▶ _WORK TO DO_
Do not include the pictures; repeat the rest of the data exactly.
====== SUPPLIED DATA
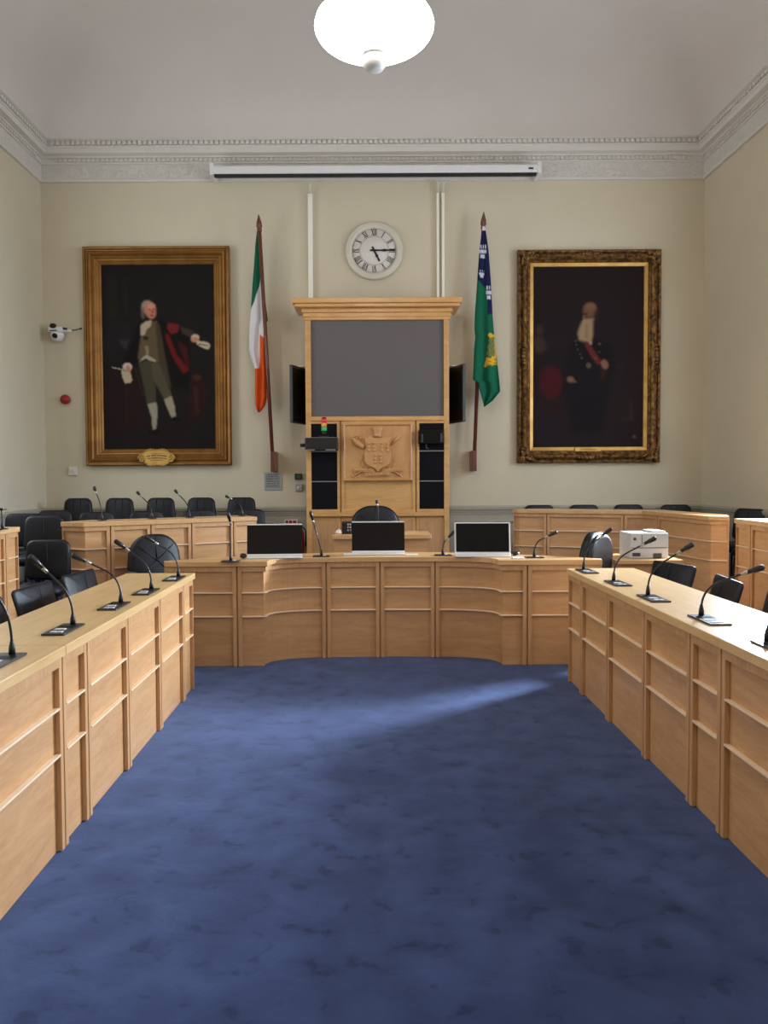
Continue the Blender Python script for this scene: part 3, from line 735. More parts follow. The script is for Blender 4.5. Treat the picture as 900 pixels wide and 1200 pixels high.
p.poly([(600, 800), (612, 800), (616, 890), (600, 895)], (62, 48, 44), 5, .8).poly([(560, 895), (620, 895), (620, 903), (560, 903)], (60, 48, 42), 4, .8).ell(550, 640, 20, 12, (48, 38, 36), 6, .7).ell(200, 950, 60, 90, (34, 30, 42), 30, .7)
canvas('canvas', p, gx0 + .205, gx1 - .205, gz0 + .205, gz1 - .205, YB - .025, pic2)
def scrollwork(mm, cx_, cz_, sx, sz, s=1.0):
    for (dx, dz, r) in ((0, 0, .04), (.05, .01, .028), (.01, .05, .028), (.09, .0, .024), (0, .09, .024), (.06, .06, .03), (.13, -.01, .018), (-.01, .13, .018), (.1, .05, .016), (.05, .1, .016)):
        mm.blob((cx_ + sx * dx * s, YB - .115, cz_ + sz * dz * s), (r * s, .024, r * s), 10)
    for fl in (0, 1):
        pts = []
        for k in range(16):
            a = PI * 2.6 * k / 15; r = .055 * (1 - k / 20) * s; u_, v_ = .10 * s + r * math.cos(a), .012 + r * math.sin(a)
            if fl: u_, v_ = v_, u_
            pts.append((cx_ + sx * u_, YB - .13, cz_ + sz * v_))
        mm.tube(pts, .009 * s, 6)
for sx, X in ((1, gx0 + .06), (-1, gx1 - .06)):
    for sz, Z in ((1, gz0 + .06), (-1, gz1 - .06)):
        m = MB(); scrollwork(m, X, Z, sx, sz); m.build('corner_ornament', M['gilt_ornate'], pic2, world=True)
gcx, gcz = (gx0 + gx1) / 2, (gz0 + gz1) / 2
for X, Z, hz in ((gcx, gz0 + .07, 1), (gcx, gz1 - .07, 1), (gx0 + .07, gcz, 0), (gx1 - .07, gcz, 0)):
    m = MB()
    for k in (-3, -2, -1, 0, 1, 2, 3):
        r = .034 - .006 * abs(k); m.blob((X + (k * .045 if hz else 0), YB - .12, Z + (0 if hz else k * .045)), (r, .022, r), 10)
    m.build('centre_ornament', M['gilt_ornate'], pic2, world=True)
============
▶ _THE ANSWER_
Continue the Blender Python script for this scene: part 3, from line 735. More parts follow. The script is for Blender 4.5. Treat the picture as 900 pixels wide and 1200 pixels high.
p.poly([(600, 800), (612, 800), (616, 890), (600, 895)], (62, 48, 44), 5, .8).poly([(560, 895), (620, 895), (620, 903), (560, 903)], (60, 48, 42), 4, .8).ell(550, 640, 20, 12, (48, 38, 36), 6, .7).ell(200, 950, 60, 90, (34, 30, 42), 30, .7)
canvas('canvas', p, gx0 + .205, gx1 - .205, gz0 + .205, gz1 - .205, YB - .025, pic2)
def scrollwork(mm, cx_, cz_, sx, sz, s=1.0):
    for (dx, dz, r) in ((0, 0, .04), (.05, .01, .028), (.01, .05, .028), (.09, .0, .024), (0, .09, .024), (.06, .06, .03), (.13, -.01, .018), (-.01, .13, .018), (.1, .05, .016), (.05, .1, .016)):
        mm.blob((cx_ + sx * dx * s, YB - .115, cz_ + sz * dz * s), (r * s, .024, r * s), 10)
    for fl in (0, 1):
        pts = []
        for k in range(16):
            a = PI * 2.6 * k / 15; r = .055 * (1 - k / 20) * s; u_, v_ = .10 * s + r * math.cos(a), .012 + r * math.sin(a)
            if fl: u_, v_ = v_, u_
            pts.append((cx_ + sx * u_, YB - .13, cz_ + sz * v_))
        mm.tube(pts, .009 * s, 6)
for sx, X in ((1, gx0 + .06), (-1, gx1 - .06)):
    for sz, Z in ((1, gz0 + .06), (-1, gz1 - .06)):
        m = MB(); scrollwork(m, X, Z, sx, sz); m.build('corner_ornament', M['gilt_ornate'], pic2, world=True)
gcx, gcz = (gx0 + gx1) / 2, (gz0 + gz1) / 2
for X, Z, hz in ((gcx, gz0 + .07, 1), (gcx, gz1 - .07, 1), (gx0 + .07, gcz, 0), (gx1 - .07, gcz, 0)):
    m = MB()
    for k in (-3, -2, -1, 0, 1, 2, 3):
        r = .034 - .006 * abs(k); m.blob((X + (k * .045 if hz else 0), YB - .12, Z + (0 if hz else k * .045)), (r, .022, r), 10)
    m.build('centre_ornament', M['gilt_ornate'], pic2, world=True)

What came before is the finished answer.